Com esforço e paciência, conseguiram chegar até o altar. O pai, depois de fazer suas preces e despachar seus pedidos, fez sinal ao filho de que estava na hora de sair, mas o pequeno tinha os olhos cravados numa cena jamais vista: uma mãe segurando no colo um verdadeiro monstrinho: idiota, disforme, esquelético, cabeça descomunal, boca escorrendo baba. De repente estremunhava, se agitava, emitindo sons que mais pareciam grasnidos de gralha do que gemidos humanos.
A pobre mãe rezava de olhos pregados na imagem. Seu rosto aparecia marcado por um sofrimento profundo,como se a desgraça tivesse destruido todas as suas energias interiores. Voz suplicante, não se cansava de importunar o santo com palavras ressentidas e quase blasfemas: “Vim aqui pedir a cura do meu filho. É uma vergonha ter uma criança assim. Por favor, São Pellegrino, compreenda. Cure-o, o senhor pode, é só querer. Então? O coitadinho está à sua espera. O senhor pode curar o meu filho, deve curá-lo “.
E continuava a embalar ostensivamente a criança diante do altar, para mostrá-la ao santo.
Francisco não tirava os olhos da mulher e da criança. Sentia- se tocado, comovido, envolvido por tamanho sofrimento.
Aos poucos, o pequenino adormeceu e deixou de emitir aqueles grasnidos de gralha. Enquanto a mãe continuava suplicando: ” Veja – não se cansava ela de insistir – , estou lhe pedindo uma coisa razoável: a saúde do meu filho. Que quer que eu faça com ele do jeito como está? Olhe para ele, por favor, cure-o depressa”.
Grandes lágrimas rolavam por suas faces. Mas o santo não respondia. De repente, a criança acordou e voltou a emitir seus gritos de forma ainda mais enervante. Então, num ímpeto de desespero, a mulher o agarrou com as duas mãos e o arremessou sobre o altar como uma bola de trapos, gritando: ” Se não quer curá-lo, tome-o aqui, peça à Deus que o receba de volta”.

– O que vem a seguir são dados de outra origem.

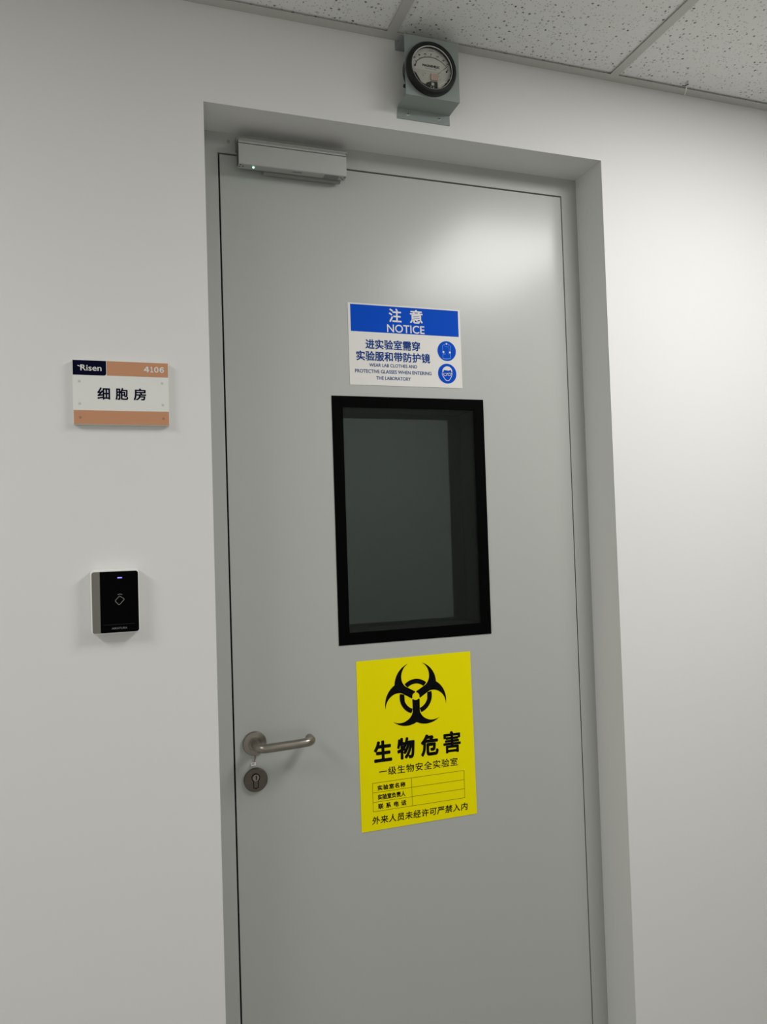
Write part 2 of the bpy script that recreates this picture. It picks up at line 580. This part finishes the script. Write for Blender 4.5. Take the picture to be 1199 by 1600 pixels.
# lock escutcheon with cylinder
KX, KZ = 0.2768, 0.9520
lk = bmesh.new()
lathe(lk, KX, KZ, [(0, DY - 0.0002), (0.0265, DY - 0.0002), (0.0268, DY - 0.006), (0.0252, DY - 0.0082), (0, DY - 0.0084)], 64)
esc = mesh_obj('lock_escutcheon', lk, 'steel_dark', door, smooth=True, label='round darker steel plate with keyhole below the lever')
cy = bmesh.new()
prof = arc(KX - 0.0005, KZ + 0.006, 0.0087, -0.30 * PI, 1.30 * PI, 28)
prof += [(KX - 0.0055, KZ - 0.016), (KX - 0.0005, KZ - 0.0185), (KX + 0.0045, KZ - 0.016)]
stroke(cy, prof, 0.0018, DY - 0.0089, DY - 0.0083, closed=True)
mesh_obj('cylinder_outline', cy, 'dark', esc)
pl = bmesh.new()
disc(pl, KX - 0.0005, KZ + 0.006, 0.0072, DY - 0.0105, DY - 0.0083, 32)
mesh_obj('lock_plug', pl, 'steel', esc, smooth=True)
kh = bmesh.new()
prism(kh, [(KX - 0.0012, KZ + 0.0015), (KX + 0.0010, KZ + 0.0015), (KX + 0.0014, KZ + 0.004), (KX + 0.0002, KZ + 0.006), (KX + 0.0015, KZ + 0.008), (KX + 0.0012, KZ + 0.0112), (KX - 0.0010, KZ + 0.0112)], DY - 0.0109, DY - 0.0104)
mesh_obj('keyhole', kh, 'dark', esc)

# small tag on a thread between lever and lock
tg = thing('paper_tag', (0.2755, DY - 0.003, 0.985), 'tiny white tag hanging on a brown thread between lever rose and lock', 'tag')
tt = bmesh.new()
tube(tt, [(0.2768, DY - 0.0045, 1.0085), (0.2765, DY - 0.0042, 1.000), (0.2755, DY - 0.0035, 0.9915)], 0.0010, 10)
mesh_obj('thread', tt, 'thread', tg)
tp = bmesh.new()
ring_mesh(tp, (0.2672, 0.2780, 0.9838, 0.9910), (0.2690, 0.2745, 0.9866, 0.9893), DY - 0.0034, DY - 0.0024)
mesh_obj('tag_ring', tp, 'white', tg, bevel=0.0003, seg=1)

# ------------------------------------------------------------------ magnetic lock over the door
MX0, MX1, MZ0, MZ1 = 0.2700, 0.5232, 2.3438, 2.3925
MY0, MY1 = 0.0750, 0.0980
ml = thing('magnetic_lock', ((MX0 + MX1) / 2, DY, MZ0), 'long grey aluminium magnetic lock with green light at the top of the door', 'magnetic lock')
bm = bmesh.new()
# section in (y, z): front face, groove, rounded top strip
sec = [(MY0, MZ0 + 0.0015), (MY0 + 0.0015, MZ0), (MY1, MZ0), (MY1, MZ1 + 0.009), (MY0 + 0.006, MZ1 + 0.009), (MY0 + 0.0022, MZ1 + 0.0075),
       (MY0 + 0.0002, MZ1 + 0.003), (MY0 + 0.0002, MZ1 + 0.0004), (MY0 + 0.0045, MZ1 + 0.0002), (MY0 + 0.0045, MZ1 - 0.0018), (MY0, MZ1 - 0.0020)]
A = [bm.verts.new((MX0, y, z)) for y, z in sec]
B = [bm.verts.new((MX1, y, z)) for y, z in sec]
f1 = bm.faces.new(A); f2 = bm.faces.new(B[::-1])
for i in range(len(sec)):
    j = (i + 1) % len(sec)
    bm.faces.new((A[i], B[i], B[j], A[j]))
bmesh.ops.triangulate(bm, faces=[f1, f2])
mesh_obj('housing', bm, 'alu', ml)
bm = bmesh.new()
box(bm, MX0 - 0.001, MX1 + 0.008, MY1 + 0.0002, DY - 0.0002, 2.3900, 2.4180)
box(bm, MX0 + 0.002, MX1 + 0.004, 0.0795, MY1 + 0.0002, MZ1 + 0.0092, MZ1 + 0.0122)
mesh_obj('mounting_angle', bm, 'alu_dark', ml, bevel=0.0006, seg=1)
bm = bmesh.new()
box(bm, MX0 - 0.0012, MX0 - 0.0001, MY0 + 0.004, MY1, MZ0 + 0.004, MZ1 + 0.0085)
mesh_obj('end_cap', bm, 'steel_dark', ml)
bm = bmesh.new()
def disc_z(bm, x, y, r, z0, z1, n=20):
    a = [bm.verts.new((x + r * cos(2 * PI * k / n), y + r * sin(2 * PI * k / n), z0)) for k in range(n)]
    b = [bm.verts.new((v.co.x, v.co.y, z1)) for v in a]
    bm.faces.new(a); bm.faces.new(b[::-1])
    for k in range(n):
        bm.faces.new((a[k], b[k], b[(k + 1) % n], a[(k + 1) % n]))
    return bm
led = bmesh.new()
bmesh.ops.create_uvsphere(led, u_segments=16, v_segments=8, radius=0.0022, matrix=Matrix.Translation((0.3045, 0.0860, MZ0)))
mesh_obj('indicator_light', led, 'led_green', ml, smooth=True, label='small glowing green light')
for hx, hy in ((0.2745, 0.0800), (0.2735, 0.0900), (0.2805, 0.0855), (0.5190, 0.0800), (0.5165, 0.0900), (0.5110, 0.0840)):
    mesh_obj('screw_hole', disc_z(bmesh.new(), hx, hy, 0.0017, MZ0 - 0.0003, MZ0 + 0.0001), 'dark', ml)
mesh_obj('rating_label', bx(0.4700, 0.5060, 0.0775, 0.0960, MZ0 - 0.0003, MZ0 - 0.0001), 'label', ml)
mesh_obj('maker_stamp', bx(0.3950, 0.4170, 0.0820, 0.0870, MZ0 - 0.0003, MZ0 - 0.0001), 'label', ml)

ap = thing('armature_plate', (0.42, DY, 2.3420), 'narrow grey steel plate on the door tucked behind the magnetic lock', 'plate')
bm = bmesh.new()
box(bm, 0.3310, 0.5150, 0.1005, 0.1120, 2.3405, 2.3790)
mesh_obj('plate', bm, 'alu_dark', ap, bevel=0.0015, seg=2)
mesh_obj('rubber_washer', disc(bmesh.new(), 0.423, 2.360, 0.012, 0.1120, DY - 0.0001), 'dark', ap)

# ------------------------------------------------------------------ blue and white notice
SY = DY - 0.0010
nt_ = thing('notice_sign', (0.677, DY, 1.859), 'white and blue laboratory clothing notice on the door above its window', 'sign')
mesh_obj('sign_panel', bx(0.5287, 0.8250, SY, DY - 0.0001, 1.8590, 2.0583), 'white', nt_)
mesh_obj('header_band', bx(0.5350, 0.8192, SY - 0.0002, SY, 1.9891, 2.0550), 'blue', nt_, label='blue band across the top of the notice')
TY = SY - 0.0001
for ch, rc in (('注', (0.6330, 0.6661, 2.0163, 2.0503)), ('意', (0.6880, 0.7225, 2.0163, 2.0505))):
    lettering('heading_character', ch, rc, SY - 0.0003, 'white', nt_, bold=0.022)
lettering('heading_word', 'NOTICE', (0.6275, 0.7263, 1.9910, 2.0110), SY - 0.0003, 'white', nt_, bold=0.012)
lettering('instruction_line', '进实验室需穿', (0.5706, 0.7130, 1.9476, 1.9717), TY, 'blue_text', nt_, bold=0.022)
lettering('instruction_line', '实验服和带防护镜', (0.5464, 0.7390, 1.9185, 1.9425), TY, 'blue_text', nt_, bold=0.022)
lettering('instruction_line', 'WEAR LAB CLOTHES AND', (0.5789, 0.7035, 1.9045, 1.9127), TY, 'blue_text', nt_, bold=0.008)
lettering('instruction_line', 'PROTECTIVE GLASSES WHEN ENTERING', (0.5423, 0.7414, 1.8888, 1.8974), TY, 'blue_text', nt_, bold=0.008)
lettering('instruction_line', 'THE LABORATORY', (0.5959, 0.6855, 1.8731, 1.8815), TY, 'blue_text', nt_, bold=0.008)
DR = 0.0251
d1 = mesh_obj('pictogram_disc', disc(bmesh.new(), 0.7848, 1.9516, DR, TY - 0.0002, TY, 64), 'blue', nt_, label='upper blue disc showing a lab gown')
d2 = mesh_obj('pictogram_disc', disc(bmesh.new(), 0.7842, 1.8946, DR, TY - 0.0002, TY, 64), 'blue', nt_, label='lower blue disc showing a head in goggles')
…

Diante daquele gesto desvairado, caiu sobre a multidão um silêncio de espanto, que logo se transformou num grito ensurdecedor de alegria, de entusiasmo, de verdadeiro delírio. A criaturinha disforme, ao invés de ficar meio morta com a queda, se pôs de pé sobre o altar. O pequenino rosto brilhou. Seus olhos mortiços animaram-se, e largou a gritar: mamma, mamma.
Com um uivo de louca alegria, a mulher voou por cima da grade que a separa do altar, jogou-se sobre a criança e começou a beijá-la freneticamente, chorando e gritando:
” Milagre, milagre, milagre!”
Num instante juntaram-se todos ao redor, entre gritos e aplausos:
_ Bravo, São Pellegrino, é isto mesmo, é assim que se faz!
Diante do tumulto que se formava, apareceu também o reitor do santuário. Constatado o milagre, mandou tocar o sino grande, que anunciava ao povo mais um prodígio operado pelo santo.
A poucos metros de distância, Francisco não perdia um detalhe. Continuava fixando a criança curada, a mãe e a multidão comovida, como se estivesse enfeitiçado. Foi tirado daquele êxtase pelo pai:
_ Vamos embora, Chico… _ repetia-lhe, sacudindo-o.
_ Só um pouquinho mais, pai…
Não queria perder nada. A noticia do milagre já havia dado a volta à praça.
Vendo gente acorrer de todos os lados, Grazio deu mais um safanão no filho:
_ Vamos, vamos! Que temos mais a fazer aqui?
Mas Francisco parecia pregado no chão. O espetáculo da multidão se acotovelando ao redor da criança o fascinava, o assombrava. Depois de um enésimo safanão do pai, finalmente se mexeu. Mas era tarde. Como sair do meio daquela maré humana em delírio? A solução foi meter o garoto a cavaleiro sobre os ombros e pacientemente ir rompendo o bloqueio em direção à porta.
” Como veem – comentaria mais tarde o Padre – esta gente não tinha maneiras muito finas, mas tinha fé, uma fé capaz de transportar montanhas “.